BAR HARBOR, Maine — Mount Desert High School will be running completely on solar energy any day now. More than 1,400 panels have been installed on the school's roof.

"It's exciting. We're proud. And it's a responsibility," Principal Matt Haney said on Wednesday.

It's a responsibility the faculty, staff, and students at Mount Desert Island High School have to the rest of the state, and country. That responsibility is to lead by example.

"You don't have to be some big power mogul or something to make a huge change you just have to be passionate and try hard," sophomore Sirohi Kumar said.

Kumar did an internship with Climate to Thirve and was a big part of this project.

Many of her peers feel just as strongly about climate change. During Wednesday afternoon's event, a video played showing the more than fourteen hundred solar panels on the roof of the school. The gym at Mount Desert High School erupted in cheers when students saw the finished product.

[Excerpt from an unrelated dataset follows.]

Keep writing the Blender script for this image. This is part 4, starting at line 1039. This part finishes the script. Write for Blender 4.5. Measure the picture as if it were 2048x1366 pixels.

"It really didn't start to come to full fruition until students started coming to the forefront and started pushing it," Haney said, giving his students all the credit for this project.

The solar business is booming. That could be in part to the 30% tax credit anyone who installs solar panels in their homes can receive.

Whatever the reason, those that work in the solar business are excited about it.

For Penobscot Solar Design owner, Daryl DeJoy, who has been installing solar panels for thirty years, it's special.

"It's just nice to be so busy and feeling like something I've been working at for so long is finally coming to fruition," he said.

DeJoy didn't do this project at Mount Desert Island High school, but last year his team install panels on the school's warehouse.

The new project will completely offset the use the school has for energy.

The panels themselves were purchased by an outside investor, but the school is still responsible for paying for the power which is on a 25-year plan.

In the first six years, the power will be paid for by the school, but the remaining 19, the power will be free. The only thing the school will have to worry about will be maintenance on the panels, which will produce renewable energy, even on cloudy days.